┌──
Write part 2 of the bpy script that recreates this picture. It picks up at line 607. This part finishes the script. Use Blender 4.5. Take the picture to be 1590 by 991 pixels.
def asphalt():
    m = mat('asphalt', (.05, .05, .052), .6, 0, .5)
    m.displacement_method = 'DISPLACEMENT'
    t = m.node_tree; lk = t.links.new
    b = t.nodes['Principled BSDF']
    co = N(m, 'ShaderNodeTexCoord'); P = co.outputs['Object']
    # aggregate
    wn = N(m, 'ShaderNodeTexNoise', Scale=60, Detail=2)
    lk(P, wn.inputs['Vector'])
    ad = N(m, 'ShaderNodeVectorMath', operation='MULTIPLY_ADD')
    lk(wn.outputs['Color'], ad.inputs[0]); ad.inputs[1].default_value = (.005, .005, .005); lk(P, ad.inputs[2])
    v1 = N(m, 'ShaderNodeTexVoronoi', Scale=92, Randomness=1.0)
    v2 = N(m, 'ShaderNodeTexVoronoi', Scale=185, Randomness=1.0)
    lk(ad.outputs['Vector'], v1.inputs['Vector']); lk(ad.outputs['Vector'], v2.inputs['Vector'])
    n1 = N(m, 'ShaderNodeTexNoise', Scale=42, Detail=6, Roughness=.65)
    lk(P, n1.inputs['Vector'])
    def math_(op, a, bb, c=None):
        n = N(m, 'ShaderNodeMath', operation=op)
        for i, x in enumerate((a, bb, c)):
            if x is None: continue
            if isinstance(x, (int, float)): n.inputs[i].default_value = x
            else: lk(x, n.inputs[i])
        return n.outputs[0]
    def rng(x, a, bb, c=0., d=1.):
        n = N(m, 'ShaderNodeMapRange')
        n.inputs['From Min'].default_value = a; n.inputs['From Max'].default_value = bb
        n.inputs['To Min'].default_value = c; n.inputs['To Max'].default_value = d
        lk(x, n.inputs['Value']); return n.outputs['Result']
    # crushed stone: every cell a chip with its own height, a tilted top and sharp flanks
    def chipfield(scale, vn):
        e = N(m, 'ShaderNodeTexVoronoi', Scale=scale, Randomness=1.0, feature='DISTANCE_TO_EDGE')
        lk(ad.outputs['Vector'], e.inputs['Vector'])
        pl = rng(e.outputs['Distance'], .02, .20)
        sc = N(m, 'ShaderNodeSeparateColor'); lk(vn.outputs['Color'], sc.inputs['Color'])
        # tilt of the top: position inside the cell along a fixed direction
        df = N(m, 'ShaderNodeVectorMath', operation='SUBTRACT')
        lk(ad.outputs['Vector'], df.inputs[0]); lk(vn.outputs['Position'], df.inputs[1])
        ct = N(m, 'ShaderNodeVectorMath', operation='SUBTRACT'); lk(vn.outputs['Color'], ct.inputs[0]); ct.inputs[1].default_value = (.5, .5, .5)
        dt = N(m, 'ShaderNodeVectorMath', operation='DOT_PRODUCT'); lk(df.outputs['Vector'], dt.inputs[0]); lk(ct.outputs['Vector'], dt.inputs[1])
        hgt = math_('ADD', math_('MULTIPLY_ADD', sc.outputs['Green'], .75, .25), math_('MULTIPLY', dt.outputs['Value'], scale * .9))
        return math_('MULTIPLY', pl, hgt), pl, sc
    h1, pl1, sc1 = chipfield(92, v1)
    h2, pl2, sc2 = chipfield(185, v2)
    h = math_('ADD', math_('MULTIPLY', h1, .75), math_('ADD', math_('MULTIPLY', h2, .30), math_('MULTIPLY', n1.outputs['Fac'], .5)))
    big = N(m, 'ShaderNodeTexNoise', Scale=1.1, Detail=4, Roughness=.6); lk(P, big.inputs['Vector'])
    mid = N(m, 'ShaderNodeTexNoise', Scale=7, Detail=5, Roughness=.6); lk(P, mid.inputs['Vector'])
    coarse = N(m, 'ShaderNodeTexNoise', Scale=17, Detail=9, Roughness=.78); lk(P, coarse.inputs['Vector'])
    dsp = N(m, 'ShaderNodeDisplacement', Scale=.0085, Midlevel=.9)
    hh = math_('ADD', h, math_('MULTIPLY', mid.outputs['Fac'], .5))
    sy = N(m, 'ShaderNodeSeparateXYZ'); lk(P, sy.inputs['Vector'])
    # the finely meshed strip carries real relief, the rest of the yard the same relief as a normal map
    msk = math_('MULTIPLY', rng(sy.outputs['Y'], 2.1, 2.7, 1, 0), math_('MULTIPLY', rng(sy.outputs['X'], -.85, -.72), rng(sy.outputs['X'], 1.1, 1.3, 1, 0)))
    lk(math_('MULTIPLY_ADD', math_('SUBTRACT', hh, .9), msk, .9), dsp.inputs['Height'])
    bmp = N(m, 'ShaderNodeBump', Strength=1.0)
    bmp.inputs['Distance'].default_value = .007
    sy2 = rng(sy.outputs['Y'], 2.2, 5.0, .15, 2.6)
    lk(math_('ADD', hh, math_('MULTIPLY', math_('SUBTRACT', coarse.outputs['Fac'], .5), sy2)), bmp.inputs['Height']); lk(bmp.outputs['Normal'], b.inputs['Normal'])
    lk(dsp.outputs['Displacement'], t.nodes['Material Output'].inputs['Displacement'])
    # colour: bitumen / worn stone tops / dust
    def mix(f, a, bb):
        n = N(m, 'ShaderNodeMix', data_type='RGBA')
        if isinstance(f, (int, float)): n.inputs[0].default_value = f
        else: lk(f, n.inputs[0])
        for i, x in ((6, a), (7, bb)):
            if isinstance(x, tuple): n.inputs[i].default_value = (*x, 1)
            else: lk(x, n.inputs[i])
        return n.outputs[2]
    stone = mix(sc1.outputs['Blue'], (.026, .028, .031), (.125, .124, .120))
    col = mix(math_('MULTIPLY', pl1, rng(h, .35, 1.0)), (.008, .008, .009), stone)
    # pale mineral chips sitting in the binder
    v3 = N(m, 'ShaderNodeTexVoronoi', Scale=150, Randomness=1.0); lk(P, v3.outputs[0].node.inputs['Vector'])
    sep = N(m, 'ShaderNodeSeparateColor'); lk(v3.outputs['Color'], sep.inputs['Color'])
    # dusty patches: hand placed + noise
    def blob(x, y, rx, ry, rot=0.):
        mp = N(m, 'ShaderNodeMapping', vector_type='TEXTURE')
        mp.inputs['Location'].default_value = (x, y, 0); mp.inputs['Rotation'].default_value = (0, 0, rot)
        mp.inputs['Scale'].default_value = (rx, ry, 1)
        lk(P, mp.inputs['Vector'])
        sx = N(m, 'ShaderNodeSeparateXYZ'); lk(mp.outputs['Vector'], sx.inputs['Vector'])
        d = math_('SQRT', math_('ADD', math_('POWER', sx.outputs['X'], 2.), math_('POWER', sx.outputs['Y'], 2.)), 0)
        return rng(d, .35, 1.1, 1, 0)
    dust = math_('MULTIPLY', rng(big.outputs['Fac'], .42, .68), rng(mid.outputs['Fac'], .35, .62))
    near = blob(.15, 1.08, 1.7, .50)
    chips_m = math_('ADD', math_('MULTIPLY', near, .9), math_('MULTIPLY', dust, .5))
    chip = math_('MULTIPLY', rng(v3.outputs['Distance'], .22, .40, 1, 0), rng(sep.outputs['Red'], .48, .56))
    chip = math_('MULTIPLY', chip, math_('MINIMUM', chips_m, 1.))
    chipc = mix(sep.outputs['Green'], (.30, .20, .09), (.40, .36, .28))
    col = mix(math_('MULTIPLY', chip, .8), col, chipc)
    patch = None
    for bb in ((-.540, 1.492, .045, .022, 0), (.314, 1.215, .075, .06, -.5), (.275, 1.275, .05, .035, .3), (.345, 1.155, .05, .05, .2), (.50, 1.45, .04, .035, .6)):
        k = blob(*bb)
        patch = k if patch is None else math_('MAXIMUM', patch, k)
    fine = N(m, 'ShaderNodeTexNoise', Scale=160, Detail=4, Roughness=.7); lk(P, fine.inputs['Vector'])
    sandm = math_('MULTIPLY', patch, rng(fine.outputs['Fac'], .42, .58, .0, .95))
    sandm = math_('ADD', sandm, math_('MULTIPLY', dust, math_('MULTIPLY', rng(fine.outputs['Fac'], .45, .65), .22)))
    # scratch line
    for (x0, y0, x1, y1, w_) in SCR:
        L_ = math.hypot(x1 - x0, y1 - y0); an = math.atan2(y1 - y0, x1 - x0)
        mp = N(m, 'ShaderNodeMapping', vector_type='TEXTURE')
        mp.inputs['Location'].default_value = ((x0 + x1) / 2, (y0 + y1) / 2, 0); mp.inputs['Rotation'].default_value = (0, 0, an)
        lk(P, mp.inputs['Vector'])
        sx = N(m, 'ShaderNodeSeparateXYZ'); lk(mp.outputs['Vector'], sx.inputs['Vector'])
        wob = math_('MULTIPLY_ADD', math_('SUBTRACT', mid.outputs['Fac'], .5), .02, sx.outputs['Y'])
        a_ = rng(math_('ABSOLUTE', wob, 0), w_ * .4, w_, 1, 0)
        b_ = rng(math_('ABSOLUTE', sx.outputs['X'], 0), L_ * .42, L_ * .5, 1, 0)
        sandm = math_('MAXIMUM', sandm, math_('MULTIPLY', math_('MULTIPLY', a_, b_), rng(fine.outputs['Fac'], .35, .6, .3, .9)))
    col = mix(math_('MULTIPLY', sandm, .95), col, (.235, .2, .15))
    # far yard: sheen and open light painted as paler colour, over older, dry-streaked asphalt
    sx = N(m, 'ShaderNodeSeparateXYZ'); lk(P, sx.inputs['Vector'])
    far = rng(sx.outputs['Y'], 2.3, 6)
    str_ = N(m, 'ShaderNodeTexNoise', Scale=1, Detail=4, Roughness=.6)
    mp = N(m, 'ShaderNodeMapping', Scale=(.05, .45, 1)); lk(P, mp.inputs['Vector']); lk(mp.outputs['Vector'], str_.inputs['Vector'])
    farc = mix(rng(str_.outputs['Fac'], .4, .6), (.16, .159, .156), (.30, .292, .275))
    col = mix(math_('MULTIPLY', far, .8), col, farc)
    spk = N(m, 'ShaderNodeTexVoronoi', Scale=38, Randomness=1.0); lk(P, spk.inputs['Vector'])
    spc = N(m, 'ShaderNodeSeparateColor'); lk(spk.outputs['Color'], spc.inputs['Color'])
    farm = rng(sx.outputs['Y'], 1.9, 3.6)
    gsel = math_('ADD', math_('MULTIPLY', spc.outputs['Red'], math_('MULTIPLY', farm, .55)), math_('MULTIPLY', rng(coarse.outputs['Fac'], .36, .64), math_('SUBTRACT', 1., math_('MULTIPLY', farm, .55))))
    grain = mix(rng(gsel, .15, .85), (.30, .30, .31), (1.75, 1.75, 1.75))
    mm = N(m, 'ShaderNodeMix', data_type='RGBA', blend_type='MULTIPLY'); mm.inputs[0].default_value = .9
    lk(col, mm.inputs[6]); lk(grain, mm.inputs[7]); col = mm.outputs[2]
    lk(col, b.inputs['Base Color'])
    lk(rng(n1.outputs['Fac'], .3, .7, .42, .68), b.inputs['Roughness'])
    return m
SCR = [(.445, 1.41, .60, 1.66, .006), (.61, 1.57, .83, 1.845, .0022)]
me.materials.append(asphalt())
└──
Lines from the one containing "far = rng(sx.outputs['Y'], 2.3, 6)" through the final line are to be given again verbatim, with nothing before or after.

    far = rng(sx.outputs['Y'], 2.3, 6)
    str_ = N(m, 'ShaderNodeTexNoise', Scale=1, Detail=4, Roughness=.6)
    mp = N(m, 'ShaderNodeMapping', Scale=(.05, .45, 1)); lk(P, mp.inputs['Vector']); lk(mp.outputs['Vector'], str_.inputs['Vector'])
    farc = mix(rng(str_.outputs['Fac'], .4, .6), (.16, .159, .156), (.30, .292, .275))
    col = mix(math_('MULTIPLY', far, .8), col, farc)
    spk = N(m, 'ShaderNodeTexVoronoi', Scale=38, Randomness=1.0); lk(P, spk.inputs['Vector'])
    spc = N(m, 'ShaderNodeSeparateColor'); lk(spk.outputs['Color'], spc.inputs['Color'])
    farm = rng(sx.outputs['Y'], 1.9, 3.6)
    gsel = math_('ADD', math_('MULTIPLY', spc.outputs['Red'], math_('MULTIPLY', farm, .55)), math_('MULTIPLY', rng(coarse.outputs['Fac'], .36, .64), math_('SUBTRACT', 1., math_('MULTIPLY', farm, .55))))
    grain = mix(rng(gsel, .15, .85), (.30, .30, .31), (1.75, 1.75, 1.75))
    mm = N(m, 'ShaderNodeMix', data_type='RGBA', blend_type='MULTIPLY'); mm.inputs[0].default_value = .9
    lk(col, mm.inputs[6]); lk(grain, mm.inputs[7]); col = mm.outputs[2]
    lk(col, b.inputs['Base Color'])
    lk(rng(n1.outputs['Fac'], .3, .7, .42, .68), b.inputs['Roughness'])
    return m
SCR = [(.445, 1.41, .60, 1.66, .006), (.61, 1.57, .83, 1.845, .0022)]
me.materials.append(asphalt())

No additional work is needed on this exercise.